New ASU club deals in digits

The ASU Blockchain Innovation Society meets regularly to discuss cryptocurrency

Bitcoin can be a very dense and confusing subject – it is one of over a thousand transactional cryptocurrencies available today. Regardless, it has grown since its inception just under a decade ago. 

Recently, the exchange rate of one bitcoin rose to 7,000 USD – an all-time high, doubling its price from the beginning of 2017. The blockchain market shows no signs of slowing down. 

To learn more about blockchain technology and the local cryptocurrency scene, many ASU students attend meetings for the Blockchain Innovation Society (BIS), a new ASU student organization founded this semester.

“We do not offer investment advice, just education and preparation,” Thomas Shivers, a freshman in economics and officer for the BIS Investing Committee, said.

One of their meetings featured an informative and socratic lecture about Ethereum, another cryptocurrency with a large value of market share. Officers switched off, deferring to their colleagues when the information presented was in their area of expertise and experience. Every lecturer paused frequently to ask if there were any questions, something very valuable for something as dense as cryptocurrency.

Bitcoin dashboard d

GIF by Shakuro

"Every once in a while I come across someone that I'm like, ‘Holy crap,’ they've got this ridiculous experience or participated in the Ethereum ICO. We have people that are full-stack Solidity developers, and then we have people that haven't heard of Ethereum," Shivers said. "The range of knowledge is actually, I think, a strength of our club rather than a weakness and it allows us to kind of build on each other.”

The BIS has four committees: Investing, Education, Research & Development and Consulting. There are no requirements to join the club. 

Jeremy Liu, a sophomore in computational mathematics and an officer for the Research and Development committee, spoke about the goals he had for both his committee and the BIS in general.

“We're really big on learning right now, but next semester we're hoping to do some cool things," Liu said. 

"Right now in the R&D committee, we're doing a lot more 'research-side,' learning how the blockchain works on a technical level more than these general meetings, and talking about problems like scalability ... and then next semester we hope to be developing a lot more applications to the real world once we have this understanding," Liu said.

Because many of the club's members are newcomers, Liu said their current challenge is to get everyone on the same page.

"Right now it's hard because (of) the skill level and the general meeting," Liu said. "We have Ph.D students, in R&D we have freshmen students ... I want to get everyone on the same page, so a lot of the beginning stuff is learning, more technical than general meetings, a lot more research side, then once we get into the next semester, it will be a lot more development”.

In addition to their efforts on educating the community and students on blockchain technology, the Consulting committee of the BIS is involved in proposing blockchain-related solutions to local businesses.

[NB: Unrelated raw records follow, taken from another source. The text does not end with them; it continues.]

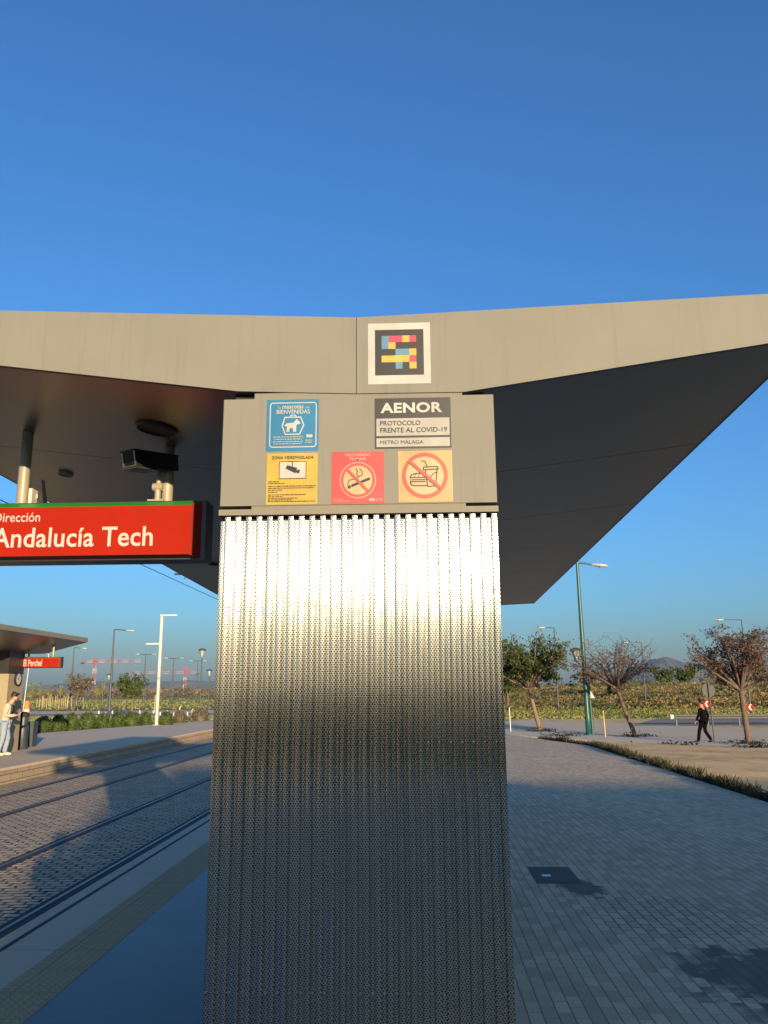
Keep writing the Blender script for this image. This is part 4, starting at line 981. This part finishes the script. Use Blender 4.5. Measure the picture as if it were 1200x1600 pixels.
# ------------------------------------------------------------------ lamps and poles, left
def at_ground(px, Y, z=GZ): q = P(px, 1080, Y); return (q.x, Y, z)
def ht(py, Y): return P(400, py, Y).z - GZ
lamp_post('dark lamp post with a right-hand arm, tallest left of the white pole', at_ground(172.5, 76), ht(981, 76), 1.1, M['lamp_grey'], arms=(1,), r0=.10)
lamp_post('distant dark lamp post rising above the tip of the opposite roof', at_ground(111, 116), ht(1009, 116), 1.0, M['lamp_grey'], arms=(1,), r0=.10)
grp = 'distant two-armed street lamps'
for px, Y, py, lab in ((224.5, 150, 1021, 'distant two-armed lamp just left of the white pole'), (269, 160, 1027.5, 'distant two-armed lamp just right of the white pole'), (307, 185, 1032, 'farthest two-armed lamp beside the lantern posts')):
    lamp_post(lab, at_ground(px, Y), ht(py, Y), 1.15, M['lamp_grey'], arms=(-1, 1), r0=.11, drop=.02, group=grp)
lantern_post('taller lantern post nearest the left edge of the corrugated column', at_ground(313.5, 66), ht(1012, 66), M['lamp_grey'])
lantern_post('shorter lantern post right of the taller one, touching the column edge', at_ground(326, 90), ht(1045, 90), M['lamp_grey'])
lantern_post('small far lantern standing directly left of the dark lamp post', at_ground(169, 108), ht(1051, 108), M['lamp_grey'])
# white pole with two flat arms
g = G(244.5, 1133)
t = thing('lamp_pole', 'tall white lamp pole with two flat arms at the end of the opposite platform', 'lamp pole', (g.x, g.y, 0))
hp_ = P(251, 963, g.y).z
b = MB(); b.box(-.16, .16, -.16, .16, 0, .02); b.bbox(-.075, .075, -.075, .075, .02, hp_, .02); obj('pole', b, M['white'], t, world=False)
b = MB(); b.bbox(-.09, .86, -.1, .1, hp_ + .001, hp_ + .085, .02); obj('lamp_arm', b, M['white'], t, world=False)
zl = P(245, 1006, g.y).z
b = MB(); b.bbox(-.80, -.076, -.1, .1, zl - .045, zl + .04, .02); obj('lamp_arm', b, M['white'], t, world=False)
# overhead wires and a registration arm
for x, lab in ((-8.09, 'overhead contact wire above the far tram track'),):
    b = MB(); b.tube([(x, -15, 5.42), (x, 60, 5.42), (x, 200, 5.40)], .011, 5); o = tag(obj('overhead_wire', b, M['rubber']), lab, 'wire', 'tram overhead wires')
a0, a1 = P(273, 897, 26), P(313, 897.5, 26)
t = thing('wire_support', 'thin grey arm steadying the overhead wire below the near roof', 'wire support', a0)
b = MB(); b.tube([a0, a1 + Vector((4.5, 0, .05))], .035, 8); obj('arm', b, M['lamp_grey'], t)
b = MB(); m_ = a0.lerp(a1, .45); b.tube([m_ + Vector((0, 0, .12)), m_, m_ + Vector((-.05, 0, -.16))], .018, 6); obj('insulator', b, M['lamp_grey'], t)
xm = a1.x + 4.5
b = MB(); b.tube([(xm, 26, -.62), (xm, 26, a1.z + .4)], [.12, .09], 10); obj('mast', b, M['lamp_grey'], t)

# tower cranes
def crane(label, px, Y, ytop, yjib, jl, jr):
    g = at_ground(px, Y); t = thing('tower_crane', label, 'crane', g, 0, 'red and white tower cranes')
    k = Y / F; H = P(px, yjib, Y).z - GZ; HT = P(px, ytop, Y).z - GZ; wd = 1.0
    n = 6
    b = MB()
    for i in range(n):
        z0, z1 = H * i / n, H * (i + 1) / n; m = i % 2
        for sx in (-wd, wd):
            for sy in (-wd, wd): b.tube([(sx, sy, z0), (sx, sy, z1)], .11, 4, m)
        q = max(1, int((z1 - z0) / 2.6))
        for j in range(q):
            a, c = z0 + (z1 - z0) * j / q, z0 + (z1 - z0) * (j + 1) / q
            b.tube([(-wd, -wd, a), (wd, -wd, c)], .11, 4, m); b.tube([(-wd, wd, c), (wd, wd, a)], .11, 4, m); b.tube([(-wd, -wd, a), (-wd, wd, c)], .11, 4, m)
    obj('tower', b, [M['crane_white'], M['crane_red']], t, world=False)
    b = MB(); L0, L1 = -jl * k, jr * k; ns = 10
    for i in range(ns):
        x0, x1 = L0 + (L1 - L0) * i / ns, L0 + (L1 - L0) * (i + 1) / ns; m = (i + 1) % 2
        for (y, z) in ((-.8, H), (.8, H), (0, H + 1.7)): b.tube([(x0, y, z), (x1, y, z)], .09, 4, m)
        for j in range(3):
            a, c = x0 + (x1 - x0) * j / 3, x0 + (x1 - x0) * (j + 1) / 3; b.tube([(a, -.8, H), ((a + c) / 2, 0, H + 1.7), (c, -.8, H)], .09, 4, m)
    obj('jib', b, [M['crane_white'], M['crane_red']], t, world=False)
    b = MB(); b.tube([(-1.2, 0, H), (0, 0, HT)], .5, 4); b.tube([(1.2, 0, H), (0, 0, HT)], .5, 4); b.tube([(0, 0, HT), (L0 * .6, 0, H + 1.7)], .12, 4); b.tube([(0, 0, HT), (L1 * .8, 0, H + 1.7)], .12, 4); obj('mast_head', b, M['crane_red'], t, world=False)
    b = MB(); cwx = L0 if abs(L0) < abs(L1) else L1; b.box(min(cwx, cwx * .8), max(cwx, cwx * .8), -.8, .8, H - 1.2, H + .2); obj('counterweight', b, M['lamp_grey'], t, world=False)
crane('tower crane with its long jib to the right, left of the dark lamp post', 145.5, 620, 1030, 1035, 22, 72)
crane('tower crane with its long jib to the left, right of the white pole', 288, 700, 1041, 1052, 92, 21)
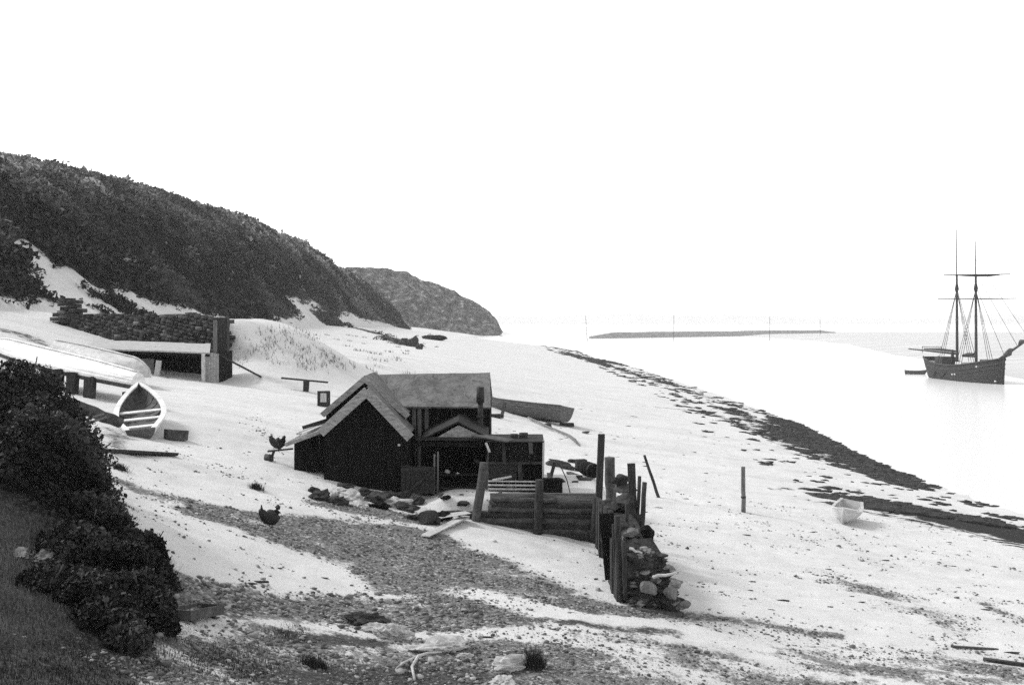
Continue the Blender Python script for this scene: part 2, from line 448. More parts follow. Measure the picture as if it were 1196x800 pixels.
def shingle_mask(X, Y):
    m = np.zeros(X.shape)
    m = np.maximum(m, .8 * stroke(X, Y, [(140, 562, .3), (190, 580, .4), (260, 598, .4)], .8))
    m = np.maximum(m, .84 * inside(X, Y, [(180, 574), (230, 585), (300, 598), (370, 603), (440, 610), (520, 625), (600, 655), (680, 692), (735, 712), (700, 722), (600, 703), (520, 690), (470, 700), (430, 690), (405, 660), (330, 636), (270, 614), (215, 600)], .4))
    m = np.maximum(m, .86 * inside(X, Y, [(170, 645), (230, 676), (320, 690), (420, 696), (520, 694), (600, 712), (640, 728), (560, 738), (450, 738), (380, 728), (280, 722), (190, 705)], .35))
    m = np.maximum(m, .70 * inside(X, Y, [(150, 745), (280, 725), (420, 735), (560, 735), (640, 740), (730, 757), (790, 799), (700, 850), (150, 850)], .6))
    m = np.maximum(m, .8 * stroke(X, Y, [(720, 713, .4), (800, 719, .35), (880, 727, .3), (980, 742, .15)], .8))
    m = np.maximum(m, .53 * inside(X, Y, [(640, 735), (800, 735), (960, 748), (1100, 755), (1240, 768), (1240, 820), (640, 820)], .9))
    m = np.maximum(m, .55 * stroke(X, Y, [(915, 665, .2), (960, 672, .5), (1020, 690, .9), (1080, 715, 1.0), (1110, 735, .5)], .9))
    m = np.maximum(m, .45 * stroke(X, Y, [(1150, 705, .3), (1190, 725, .5)], .9))
    m = np.maximum(m, .75 * stroke(X, Y, [(380, 590, .5), (440, 598, .6), (500, 608, .5)], .7))
    m = m - .4 * stroke(X, Y, [(560, 692, .2), (640, 712, .35), (720, 728, .3), (820, 738, .25)], .8)
    m = m + .8 * (.6 * vnoise(X * .45, Y * 1.5, 63) + .4 * vnoise(X * 1.3, Y * 3.4, 64) - .5) * sstep(.25, .5, m)
    for ln in TRACKS: m = np.maximum(m, .34 * stroke(X, Y, ln, .9))
    return np.clip(m, 0, 1)
TRACKS = [[(800, 505, .06), (880, 548, .08), (960, 607, .12), (1000, 640, .2), (1040, 672, .2)], [(985, 615, .15), (1060, 640, .12), (1130, 655, .1), (1196, 668, .1)],
          [(640, 560, .05), (760, 620, .08), (840, 668, .1)], [(700, 470, .08), (800, 520, .1), (870, 575, .08)], [(230, 470, .15), (300, 500, .1), (330, 530, .12)], [(830, 590, .08), (930, 625, .12), (1010, 655, .12)]]
def soil_mask(X, Y):
    m = inside(X, Y, [(-70, 470), (0, 462), (60, 455), (118, 520), (150, 640), (205, 730), (185, 765), (150, 830), (-70, 830)], .35)
    m = np.maximum(m, .8 * stroke(X, Y, [(300, 790, .5), (400, 790, .6), (480, 795, .6), (550, 792, .45)], .8))
    m = np.maximum(m, .75 * stroke(X, Y, [(340, 742, .3), (400, 748, .35), (440, 752, .3)], .8))
    m = np.maximum(m, .6 * stroke(X, Y, [(0, 385, .9), (30, 392, 1.0), (55, 404, .6)], .9))
    m = np.maximum(m, .55 * stroke(X, Y, [(125, 500, .4), (140, 508, .5), (135, 522, .4)], .9))
    m = np.maximum(m, .62 * stroke(X, Y, [(600, 722, .2), (720, 735, .3), (790, 738, .25)], .8))
    m = np.maximum(m, .5 * stroke(X, Y, [(200, 765, .5), (300, 770, .4)], .9))
    return m
SHORE = [(690, 418), (745, 432), (800, 452), (850, 470), (935, 497), (1000, 530), (1060, 562), (1100, 582), (1196, 607)]
def weed_mask(X, Y):
    sx = np.interp(Y, SH_Y, SH_X); s = sx - X
    m = .95 * stroke(X, Y, [(900, 487, .5), (935, 502, 1.2), (985, 528, 1.9), (1030, 548, 2.0), (1062, 567, .9)], .6)
    m = np.maximum(m, .56 * stroke(X, Y, [(850, 478, 1.0), (900, 500, 1.8), (960, 530, 2.4), (1010, 550, 1.6)], .9))
    m = np.maximum(m, 1.0 * stroke(X, Y, [(960, 579, .6), (1020, 589, 1.6), (1080, 600, 2.0), (1150, 615, 2.2), (1260, 640, 2.3)], .35))
    m = np.maximum(m, .55 * stroke(X, Y, [(970, 588, .5), (1060, 606, .8), (1150, 626, .8), (1196, 640, .6)], .9))
    m = np.maximum(m,   .4 * stroke(X, Y, [(755, 440, 1.5), (800, 455, 1.2), (850, 472, 1.0), (900, 486, .7)], .7))
    m = np.maximum(m, .5 * stroke(X, Y, [(740, 473, .3), (770, 476, .5), (820, 480, .7), (860, 492, .9), (900, 510, 1.0)], .8))
    m = np.maximum(m, .9 * stroke(X, Y, [(690, 419, 1.5), (715, 424, 4.5), (740, 428, 3.0)], .5))
    m = np.maximum(m, .42 * stroke(X, Y, [(660, 413, 1.5), (700, 424, 1.5), (760, 443, 1.2)], .7))
    m = np.maximum(m, .45 * stroke(X, Y, [(900, 570, .3), (950, 572, .4)], .8))
    return np.clip(m, 0, 1)
BARE = [[(22, 290, 1.0), (33, 288, 1.0), (42, 296, .9), (40, 308, .8), (46, 316, .8)], [(60, 322, .9), (75, 328, 1.2), (92, 322, .8)], [(75, 328, 1.4), (60, 340, 2.0)],
        [(115, 340, .5), (128, 345, .5)], [(150, 352, 1.5), (190, 366, 1.8), (240, 372, 1.2)], [(345, 358, 1.6), (385, 372, 4), (425, 392, 5)], [(100, 352, 1.2), (130, 362, 1.5)]]
def scrub_mask(X, Y):
    d = hill_d(X, Y) + 2.5 * fbm(X / 6, Y / 6, 3, 77)
    m = sstep(.5, 2.5, d)
    m = m * (1 - inside(X, Y, [(326, 384), (345, 358), (400, 363), (440, 379), (478, 400), (482, 420), (400, 420), (300, 398)], 1.5))
    for b in BARE: m = m * (1 - stroke(X, Y, b, .5))
    for b in ([(372, 372, 1.8), (398, 378, 2.0)], [(415, 383, 2.4), (445, 391, 2.4)], [(450, 393, 2.0), (478, 403, 2.6)], [(498, 394, 1.6), (516, 395, 1.4)]):
        m = np.maximum(m, .8 * stroke(X, Y, b, .8))
    return m
def grass_mask(X, Y):
    m = .5 * stroke(X, Y, [(300, 385, 1.0), (360, 395, 3), (420, 405, 4), (470, 410, 3)], .9)
    return m
A_sh = shingle_mask(GX, GY); A_so = soil_mask(GX, GY); A_we = weed_mask(GX, GY); A_sc = scrub_mask(GX, GY)
ny, nx = GX.shape
idx = np.arange(nx * ny).reshape(ny, nx)
FQ = np.stack([idx[:-1, :-1], idx[:-1, 1:], idx[1:, 1:], idx[1:, :-1]], -1).reshape(-1, 4)
beach = mass('beach', np.stack([GX, GY, GZ], -1).reshape(-1, 3), FQ, M_ground, smooth=True)
tag(beach, 'pale sand beach rising to dunes with bands of shingle', kind='structure')
for nm, A in (('shingle', A_sh), ('soil', A_so), ('weed', A_we), ('scrub', A_sc)):
    a = beach.data.attributes.new(nm, 'FLOAT', 'POINT'); a.data.foreach_set('value', A.astype(np.float32).ravel())

w = MB().add([(-500, -60, 0), (3000, -60, 0), (3000, 3000, 0), (-500, 3000, 0)], [(0, 1, 2, 3)]).build('water', M_water, world_org=(0, 0, 0))
tag(w, 'smooth pale estuary water', kind='structure')

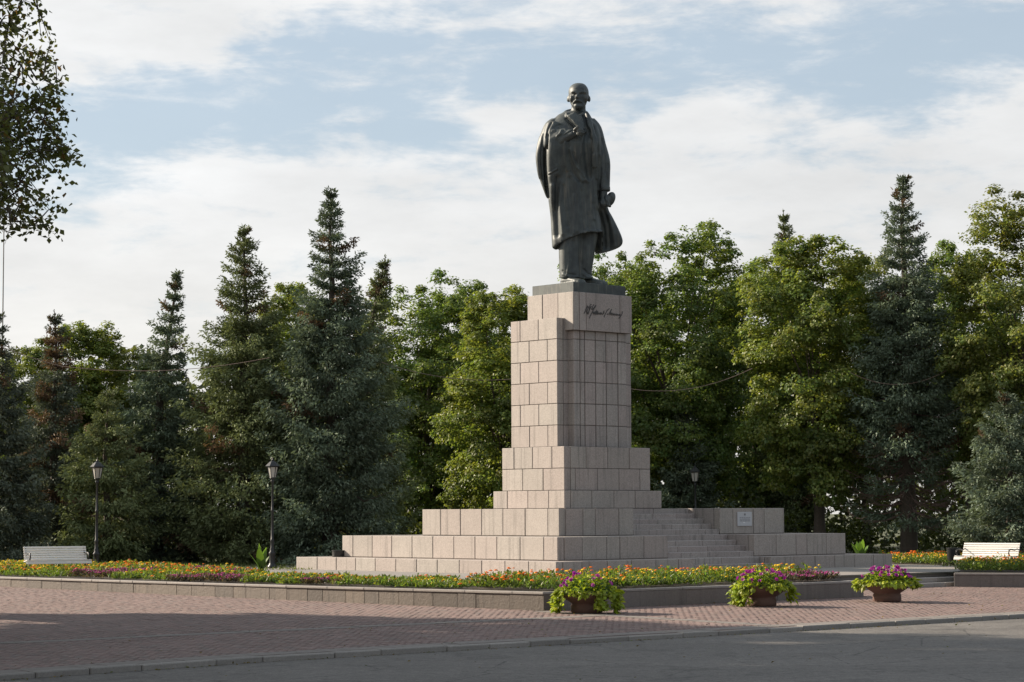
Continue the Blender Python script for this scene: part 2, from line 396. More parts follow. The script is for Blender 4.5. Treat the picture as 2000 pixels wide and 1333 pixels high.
# clay pavers: real bricks, the nearest 300 as separate pieces
def lay_pavers():
    rng = np.random.default_rng(3)
    bl, bw, gp = .20, .10, .004
    cols, rows = [], []
    R_, L_ = [], []
    for i, r0 in enumerate(np.arange(-26, 30, bw)):
        lo = kerb_l(r0)+.73
        hi = lw_r(20.0) if False else None
        l = np.arange(lo+(i % 2)*bl*.5, 31 if r0 < -.02 else (0 if r0 < 11.6 else 3.0), bl)
        R_.append(np.full(len(l), r0)); L_.append(l)
    R_ = np.concatenate(R_); L_ = np.concatenate(L_)
    keep = np.ones(len(R_), bool)
    keep &= ~((L_ > -2.65) & (L_ < -2.05) & (R_ < -.4)) & ~((R_ > -.52) & (R_ < -.02) & (L_ < 0.0))
    lim = np.interp(L_, [k[1] for k in LWALL], [k[0] for k in LWALL])
    keep &= ~((L_ > -.2) & (R_ < 11.5) & (R_ > lim-.1))
    X = 1.2494+(R_+CA)*RX-(L_+CB)*RY; Y = 66+(R_+CA)*RY+(L_+CB)*RX
    u = X/Y
    keep &= (u > -.232) & (u < .232) & (Y > 27) & (Y < 74)
    # beyond about 66 m the courses are far below a pixel; keep the grain coarse there
    R_, L_, X, Y = R_[keep], L_[keep], X[keep], Y[keep]
    n = len(R_)
    z = -.42+np.where(L_ < 0, .012*L_, np.minimum(.0065*L_, .16))+rng.normal(0, .0016, n)
    base = np.array([(.192, .130, .116), (.172, .118, .107), (.202, .142, .128), (.165, .130, .118)])[rng.choice(4, n, p=[.4, .25, .2, .15])]
    base = base*(1+rng.normal(0, .09, (n, 1)))
    order = np.argsort(Y)
    near = order[:300]; rest = order[300:]
    c = .002
    loc = np.array([(0, 0, -.03), (bw-gp, 0, -.03), (bw-gp, bl-gp, -.03), (0, bl-gp, -.03), (c, c, 0), (bw-gp-c, c, 0), (bw-gp-c, bl-gp-c, 0), (c, bl-gp-c, 0)])
    loc[:4, 2] = -.035
    rot = np.array([[RX, -RY, 0], [RY, RX, 0], [0, 0, 1]])
    lw = loc@rot.T
    fq = np.array([(4, 5, 6, 7), (0, 1, 5, 4), (1, 2, 6, 5), (2, 3, 7, 6), (3, 0, 4, 7)])
    P = np.stack([X, Y, z], 1)
    V = (P[rest][:, None, :]+lw[None]).reshape(-1, 3)
    F = (fq[None]+8*np.arange(len(rest))[:, None, None]).reshape(-1, 4)
    tag(link('paver_field', fast_mesh('paver_field', V, F, PAVER, np.repeat(base[rest], 8, 0)), pavement), kind='stuff')
    var = [fast_mesh('paver', lw, fq, PAVER, np.tile(b, (8, 1))) for b in base[:8]]
    for j, i in enumerate(near):
        link('paver', var[j % 8], pavement, P[i])
lay_pavers()

# level ground of the square behind the retaining walls
back = [Vector((90, 75, 0)), Vector((120, 330, 0)), Vector((-120, 330, 0)), Vector((-60, 90, 0))]
rim = [G(r+.2, l, 0) for r, l in reversed(LWALL)]
edge = rim[:-1]+[G(.2, .2, 0), G(11.4, .2, 0), G(11.4, STEP_L+.6, 0), G(20.1, STEP_L+.6, 0)]+[p+Vector((.3, .1, 0)) for p in RWALL]+back
sheet('park_lawn', [Vector((p.x, p.y, -.03)) for p in edge], LAWN)
pl = [G(3.4, 3.0), G(11.45, 3.0), G(11.45, STEP_L+.7), G(20.4, STEP_L+.7), Vector((14.6, 71, 0)), Vector((20, 79.5, 0)), Vector((12, 80.5, 0)), G(27, 27), G(3.8, 27)]
sheet('plaza', [Vector((p.x, p.y, .0)) for p in pl], PLAZA)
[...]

"We're in talks with one individual ... they want to solve the real-estate problem with blockchain technology in Arizona," Liu said. "So, I know we're kind of creating a proposal for him, seeing if blockchain technology could work for him or not."

Dylan Yarbrough, a junior in supply chain management and an officer on the BIS Investment committee, talked about the future direction of blockchain and cryptocurrency in the coming decade. Yarbrough offered some insight as well as praise for the local blockchain community. 

"The way I like to look at it is we're in the '90s, right? And blockchain is the internet," Yarbrough said. "So everybody that we've met in the local blockchain scene has been incredibly open and warm and we get to bounce ideas off of one another as equals, right? Cause we're all trying to figure it out together ... what the internet did for communication, blockchain will do for transactions."